### What the task asks
Repeat word for word the lines from the top of the records through the line containing "obj('window_pane', B().box(xa, xa", and skip the pictures.

*-*-*

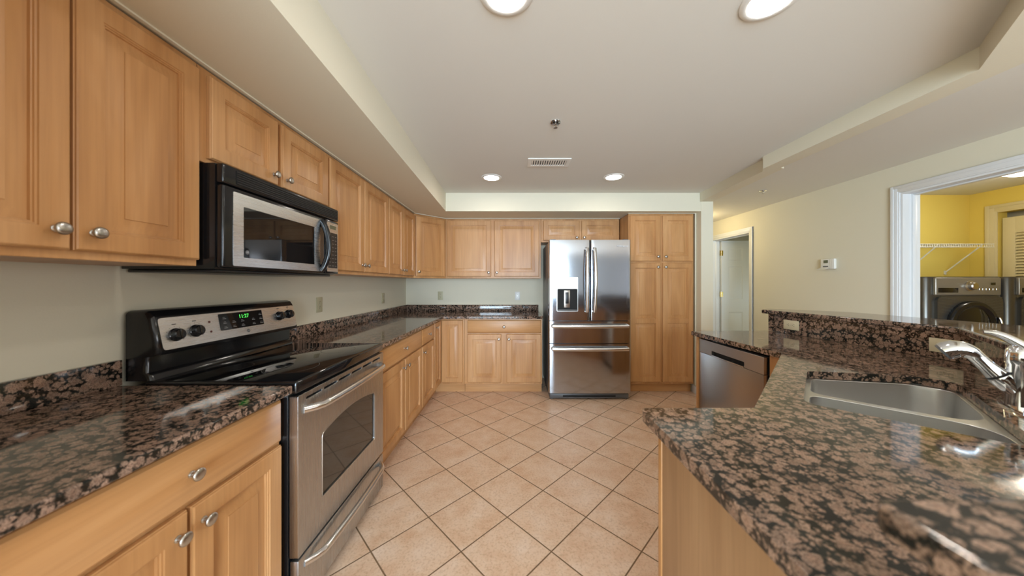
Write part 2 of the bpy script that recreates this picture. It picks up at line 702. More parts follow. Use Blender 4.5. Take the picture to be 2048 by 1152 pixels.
# living side wall with the glazed doors
WX0, WX1, WZ1 = -1.22, 1.78, 2.12
b = B()
b.box(XL, WX0, -4.2, -4.08, 0, ZC)
b.box(WX1, 6.3, -4.2, -4.08, 0, ZC)
b.box(WX0, WX1, -4.2, -4.08, WZ1, ZC)
struct('wall_front', b, 'grey_paint')
b = B()
b.box(6.2, 6.3, -4.08, -3.3, 0, ZC)
b.box(6.2, 6.3, -0.6, 0.66, 0, ZC)
b.box(6.2, 6.3, -3.3, -0.6, 0, 0.3)
b.box(6.2, 6.3, -3.3, -0.6, 2.2, ZC)
struct('wall_living_right', b, 'paint')
fr = B()
for ya in (-3.299, -1.98, -0.661):
    fr.box(6.21, 6.28, ya, ya + 0.06, 0.301, 2.199)
fr.box(6.21, 6.28, -3.239, -0.661, 0.301, 0.36)
fr.box(6.21, 6.28, -3.239, -0.661, 2.14, 2.199)
w2 = struct('added_window_2', fr, 'trim')  # unseen window, added only to go with the side fill light
for ya, yb in ((-3.239, -1.98), (-1.92, -0.661)):
    obj('window_pane', B().box(6.242, 6.248, ya, yb, 0.36, 2.14), 'glass', w2)
struct('wall_living_back', B().box(XW, 6.3, 0.66, 0.80, 0, ZC), 'paint')
fr = B()
for xa in (WX0, WX0 + 1.5 - 0.03, WX1 - 0.06):
    fr.box(xa, xa + 0.06, -4.19, -4.10, 0, WZ1)
fr.box(WX0, WX1, -4.19, -4.10, 0, 0.08)
fr.box(WX0, WX1, -4.19, -4.10, WZ1 - 0.06, WZ1)
w = struct('window_1', fr, 'trim')
for xa in (WX0 + 0.06, WX0 + 1.53):
    obj('window_pane', B().box(xa, xa + 1.41, -4.152, -4.146, 0.08, WZ1 - 0.06), 'glass', w)

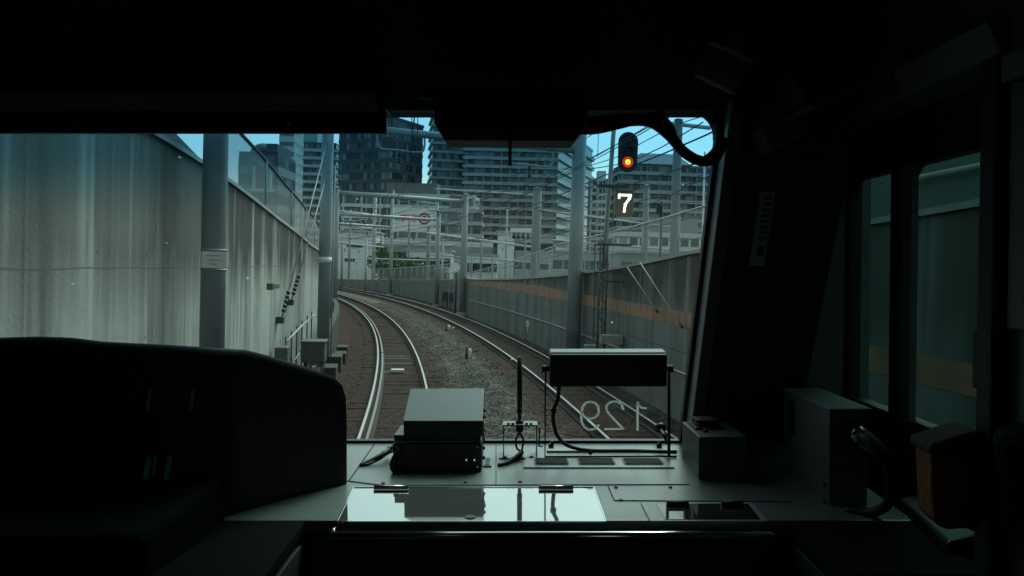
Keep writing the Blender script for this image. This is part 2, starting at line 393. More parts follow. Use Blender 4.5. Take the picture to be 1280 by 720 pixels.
for i in range(160):
    a = -10+i*.72; f_ = rface(a)-.006; z1 = min(lerp(RT, a)-.01, lerp([(14, 1.93), (24, 1.95), (28, 2.04), (40, 1.93), (100, 1.9)], a)); z0 = min(z1-.09, lerp([(14, 1.64), (40, 1.66), (55, 1.5), (100, .45)], a))
    rings.append([A(a, f_, z0), A(a, f_, z1), A(a, f_+.004, z1), A(a, f_+.004, z0)]); uvs.append([(a, z0), (a, z1), (a, z1), (a, z0)])
mb = MB(); mb.strip(rings, closed=True, uvs=uvs); mb.build('painted_stripe', band_mat(), rw)
mb = MB(); rings = [[A(-14+i*.8, rface(-14+i*.8)+o, lerp(RT, -14+i*.8)+z) for o, z in ((-.05, .004), (-.05, .07), (.44, .07), (.44, .004))] for i in range(158)]
mb.strip(rings, closed=True); mb.build('coping', mat('grey_coping', (.33, .34, .33), .8, noise=.3, scale=2), rw)
# thin pale cable conduit along the right wall
mb = MB(); mb.tube([A(8+i*1.2, 5.3-.035, .78) for i in range(30)], .018, 6); mb.build('conduit', galv, rw)
# dark noise barrier above left wall, then mesh fence
BT = [(-14, 5.6), (6, 4.88), (10, 4.27), (10.9, 4.13), (11.8, 3.99)]
mb = MB(); rings = [[A(-14+i*.645, -2.78, lerp(LT, -14+i*.645)+.062), A(-14+i*.645, -2.78, lerp(BT, -14+i*.645)), A(-14+i*.645, -2.84, lerp(BT, -14+i*.645)), A(-14+i*.645, -2.84, lerp(LT, -14+i*.645)+.062)] for i in range(41)]
mb.strip(rings, closed=True)
tag(mb.build('noise_barrier', mat('barrier_panel', (.07, .075, .08), .6, noise=.4, scale=1.5)), 'dark panel barrier standing on the left wall next to the first pole', 'barrier')
def mesh_mat(name, col, open_, sc_=14):
    m = bpy.data.materials.new(name); m.use_nodes = True; t = m.node_tree; L = t.links; N = t.nodes; b = N['Principled BSDF']
    b.inputs['Base Color'].default_value = (*col, 1); b.inputs['Roughness'].default_value = .7
    uv = N.new('ShaderNodeUVMap'); mp = N.new('ShaderNodeMapping'); mp.inputs['Rotation'].default_value = (0, 0, math.radians(45)); mp.inputs['Scale'].default_value = (sc_, sc_, 1); L.new(uv.outputs[0], mp.inputs[0])
    s_ = N.new('ShaderNodeSeparateXYZ'); L.new(mp.outputs[0], s_.inputs[0]); out = []
    for k in (0, 1):
        f_ = N.new('ShaderNodeMath'); f_.operation = 'FRACT'; L.new(s_.outputs[k], f_.inputs[0])
        g_ = N.new('ShaderNodeMath'); g_.operation = 'LESS_THAN'; L.new(f_.outputs[0], g_.inputs[0]); g_.inputs[1].default_value = open_; out.append(g_.outputs[0])
    mx = N.new('ShaderNodeMath'); mx.operation = 'MAXIMUM'; L.new(out[0], mx.inputs[0]); L.new(out[1], mx.inputs[1])
    tr = N.new('ShaderNodeBsdfTransparent'); ms = N.new('ShaderNodeMixShader'); L.new(mx.outputs[0], ms.inputs[0]); L.new(tr.outputs[0], ms.inputs[1]); L.new(b.outputs[0], ms.inputs[2])
    L.new(ms.outputs[0], N['Material Output'].inputs[0]); MATS[name] = m; return m
FT = [(12.4, 5.02), (13.7, 4.84), (16, 4.70), (19, 4.48), (24, 4.25), (40, 3.9), (80, 3.4)]
def fence(label, off, base, top, a0, a1, spacing, mm, pm, r=.03, topm=None):
    t = thing('mesh_fence', label, 'fence', A(a0, off(a0), base(a0)))
    n = max(2, int((a1-a0)/.6)); rings = []; uvs = []
    for i in range(n+1):
        a = a0+(a1-a0)*i/n; rings.append([A(a, off(a), base(a)), A(a, off(a), top(a))]); uvs.append([(a, base(a)), (a, top(a))])
    mb = MB(); mb.strip(rings, uvs=uvs); mb.build('mesh_panel', mm, t)
    mb = MB(); mb.tube([A(a0+(a1-a0)*i/n, off(a0+(a1-a0)*i/n), top(a0+(a1-a0)*i/n)) for i in range(n+1)], r, 6); mb.build('top_rail', topm or pm, t)
    a = a0
    while a <= a1:
        mb = MB(); mb.tube([A(a, off(a), base(a)-.02), A(a, off(a), top(a)+.02)], r, 6); mb.build('post', pm, t); a += spacing
    return t
mesh_l = mesh_mat('grey_mesh', (.20, .22, .22), .34, 34); mesh_r = mesh_mat('pale_mesh', (.35, .38, .36), .13)
fence('tall grey mesh fence with a dark sloping top rail on the left wall', lambda a: -2.8, lambda a: lerp(LT, a)+.07, lambda a: lerp(FT, a), 12.4, 70, 4.0, mesh_l, pole_m, .035, darksteel)
RF = [(-8, 4.7), (5, 4.2), (14, 3.91), (16.8, 3.80), (20.6, 3.68), (26.2, 3.52), (34.2, 2.96), (44, 2.3)]
fence('see-through wire fence with a pale sloping rail on the orange striped wall', lambda a: rface(a)+.2, lambda a: lerp(RT, a)+.07, lambda a: lerp(RF, a), 10.5, 44, 2.4, mesh_r, galv, .022)
fence('low pale wire fence on the far end of the orange striped wall', lambda a: rface(a)+.25, lambda a: lerp(RT, a)+.07, lambda a: lerp(RT, a)+1.15, 45, 108, 2.2, mesh_r, galv, .025)
mb = MB(); rings = [[A(-14+i*.8, o, z) for o, z in ((5.9, -.5), (5.9, 9.5), (6.05, 9.5), (6.05, -.5))] for i in range(31)]; mb.strip(rings, closed=True)  # added barrier, put here to hide the bright sky past the side window
tag(mb.build('noise_barrier', mat('green_barrier', (.10, .16, .14), .7, noise=.3, scale=.8)), 'tall dull green barrier added to hide the sky outside the side window', 'barrier')
for k, (z, r_) in enumerate(((4.55, .05), (3.98, .035))):
    mb = MB(); mb.tube([A(-6+i*1.6, 5.8, z-.02*i) for i in range(10)], r_, 8); tag(mb.build('wall_pipe', galv), ('upper', 'lower')[k]+' pale pipe running along the green barrier outside the side window', 'pipe', 'pipes along the green barrier')
# low kerb wall at the foot of the left side and cable trough
wall('kerb_wall', 'low dark kerb wall curving beside the near track behind the cabinet', lambda a: -1.95, -.2, -.5, lambda a: lerp([(21, .55), (26, .75), (34, .8), (60, .6)], a), 22.6, 80, dark_con, cat='kerb')
tr = thing('cable_trough', 'stepped dark concrete cable trough beside the grey cabinet', 'cable trough', A(18, -1.9, -.3))
for k, (a, o, h, s_) in enumerate(((18.2, -1.75, .10, .8), (20.0, -1.72, .16, .8), (21.8, -1.70, .22, .8), (23.6, -1.66, .10, .7), (25.2, -1.66, .12, .7))):
    mb, _ = on_track('', '', '', a, o, (.34, s_, h+.28), None, z=-.35); mb.build('trough_block', dark_con, tr, bevel=.02)
# cabinet
cb = thing('equipment_cabinet', 'square grey green metal cabinet on legs below the second left pole', 'cabinet', A(19.3, -2.0, -.3))
ang = PHI0+19.3/R; ux = Vector((math.cos(ang), math.sin(ang), 0)); uy = Vector((-ux.y, ux.x, 0)); uz = Vector((0, 0, 1))
mb = MB(); mb.obox(A(19.3, -2.05, .52), ux, uy, uz, .27, .32, .24); mb.build('body', mat('cabinet_paint', (.11, .125, .11), .6, noise=.3, scale=3), cb, bevel=.015)
mb = MB(); mb.obox(A(19.3, -2.05, .775), ux, uy, uz, .30, .35, .015); mb.build('lid', MATS['cabinet_paint'], cb)
mb = MB(); mb.obox(A(18.97, -2.05, .52), ux, uy, uz, .22, .008, .2); dr = mb.build('door', mat('cabinet_door_paint', (.09, .105, .095), .6, noise=.3, scale=3), cb)
mb = MB(); mb.obox(A(18.955, -1.88, .52), ux, uy, uz, .015, .012, .05); mb.build('handle', darksteel, dr)
for dx, dy in ((-.2, -.22), (.2, -.22), (-.2, .22), (.2, .22)):
    mb = MB(); q = A(19.3, -2.05, 0)+ux*dx+uy*dy; mb.tube([q-uz*.35, q+uz*.29], .03, 6); mb.build('leg', darksteel, cb)
# handrail on the left wall, box on wall
hr = thing('wall_handrail', 'pale steel guard frame with spikes fixed along the left wall before the cabinet', 'guard rail', A(17, -2.4, -.3))
mb = MB(); mb.tube([A(16.6, -2.35, 1.0), A(19, -2.35, 1.12), A(22, -2.3, 1.22)], .028, 6); mb.build('top_rail', galv, hr)
mb = MB(); mb.tube([A(18, -2.35, .45), A(20.5, -2.35, .68)], .022, 6); mb.build('middle_rail', galv, hr)
for a in (16.6, 17.5, 18.4, 19.4, 20.6, 21.8):
    mb = MB(); zt = lerp([(16.6, 1.0), (19, 1.12), (22, 1.22)], a); mb.tube([A(a, -2.36, -.3), A(a, -2.36, zt+.11)], .018, 6); mb.build('post', darksteel, hr)
mb = MB(); mb.obox(A(16.3, -2.38, .32), ux, uy, uz, .13, .2, .62)
tag(mb.build('junction_box', mat('junction_grey', (.11, .12, .11), .6, noise=.3, scale=3), bevel=.02), 'narrow upright grey junction box on the left wall near the guard frame', 'junction box')
mb = MB(); p = W(342, 358, 14.6); mb.obox(p, Vector((.15, 1, 0)).normalized(), Vector((1, -.15, 0)).normalized(), uz, .14, .05, .04); mb.obox(p+Vector((.0, -.2, 0)), Vector((.15, 1, 0)).normalized(), Vector((1, -.15, 0)).normalized(), uz, .03, .06, .06)
tag(mb.build('wall_marker', mat('marker_yellow', (.14, .14, .06), .5)), 'small black and yellow marker bracket on the left wall between the poles', 'marker', None)
# ---------------------------------------------------------------- catenary poles and portals
def pole(label, base, top, r, m=None, band=None, plate=None, group='catenary poles', name='catenary_pole', extras=True):
    t = thing(name, label, 'pole', base, group)
    mb = MB(); mb.tube([base, base+(top-base)*.5, top], [r, r*.97, r*.92], 16); mb.build('shaft', m or pole_m, t)
    if extras:
        mb = MB(); mb.tube([base-Vector((0, 0, .25)), base+Vector((0, 0, .12))], r*1.7, 12); mb.build('footing', plain_con, t)
        mb = MB(); mb.tube([top, top+Vector((0, 0, .06))], [r*1.05, r*.6], 12); mb.build('cap', galv, t)
    if band is not None:
        mb = MB(); mb.tube([Vector((base.x, base.y, band-.08)), Vector((base.x, base.y, band+.08))], r*1.05, 16); mb.build('band', white_p, t)
    return t
pA = pole('thick blue grey pole with a white plate, nearest to the left wall', A(9.9, -2.2, -.25), A(9.9, -2.2, 8.2), .15)
q = A(9.9, -2.2, 0)-Vector((-.335, .94, 0))*-.0
dirc = (CAM0-A(9.9, -2.2, 0)); dirc.z = 0; dirc.normalize(); sid = Vector((-dirc.y, dirc.x, 0))
mb = MB(); mb.obox(Vector((A(9.9, -2.2).x, A(9.9, -2.2).y, 2.66))+dirc*.16, sid, dirc, uz, .135, .006, .10); pl = mb.build('number_plate', white_p, pA)
mb = MB()
for zz, wd in ((2.71, .085), (2.66, .07), (2.61, .04)): mb.obox(Vector((A(9.9, -2.2).x, A(9.9, -2.2).y, zz))+dirc*.168, sid, dirc, uz, wd, .002, .006)
mb.build('plate_text', mat('faint_ink', (.35, .36, .36), .7), pl)
mb = MB(); b0 = A(9.9, -2.2, 0)
for zz in (2.54, 2.78): mb.tube([Vector((b0.x, b0.y, zz-.012)), Vector((b0.x, b0.y, zz+.012))], .156, 16)
mb.build('strap', galv, pA)
pB = pole('second grey pole on the left with a white band and stay wires', A(21.5, -2.02, -.25), A(21.5, -2.02, 6.8), .17, band=2.72)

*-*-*

### Task output
Write part 2 of the bpy script that recreates this picture. It picks up at line 702. More parts follow. Use Blender 4.5. Take the picture to be 2048 by 1152 pixels.
# living side wall with the glazed doors
WX0, WX1, WZ1 = -1.22, 1.78, 2.12
b = B()
b.box(XL, WX0, -4.2, -4.08, 0, ZC)
b.box(WX1, 6.3, -4.2, -4.08, 0, ZC)
b.box(WX0, WX1, -4.2, -4.08, WZ1, ZC)
struct('wall_front', b, 'grey_paint')
b = B()
b.box(6.2, 6.3, -4.08, -3.3, 0, ZC)
b.box(6.2, 6.3, -0.6, 0.66, 0, ZC)
b.box(6.2, 6.3, -3.3, -0.6, 0, 0.3)
b.box(6.2, 6.3, -3.3, -0.6, 2.2, ZC)
struct('wall_living_right', b, 'paint')
fr = B()
for ya in (-3.299, -1.98, -0.661):
    fr.box(6.21, 6.28, ya, ya + 0.06, 0.301, 2.199)
fr.box(6.21, 6.28, -3.239, -0.661, 0.301, 0.36)
fr.box(6.21, 6.28, -3.239, -0.661, 2.14, 2.199)
w2 = struct('added_window_2', fr, 'trim')  # unseen window, added only to go with the side fill light
for ya, yb in ((-3.239, -1.98), (-1.92, -0.661)):
    obj('window_pane', B().box(6.242, 6.248, ya, yb, 0.36, 2.14), 'glass', w2)
struct('wall_living_back', B().box(XW, 6.3, 0.66, 0.80, 0, ZC), 'paint')
fr = B()
for xa in (WX0, WX0 + 1.5 - 0.03, WX1 - 0.06):
    fr.box(xa, xa + 0.06, -4.19, -4.10, 0, WZ1)
fr.box(WX0, WX1, -4.19, -4.10, 0, 0.08)
fr.box(WX0, WX1, -4.19, -4.10, WZ1 - 0.06, WZ1)
w = struct('window_1', fr, 'trim')
for xa in (WX0 + 0.06, WX0 + 1.53):
    obj('window_pane', B().box(xa, xa + 1.41, -4.152, -4.146, 0.08, WZ1 - 0.06), 'glass', w)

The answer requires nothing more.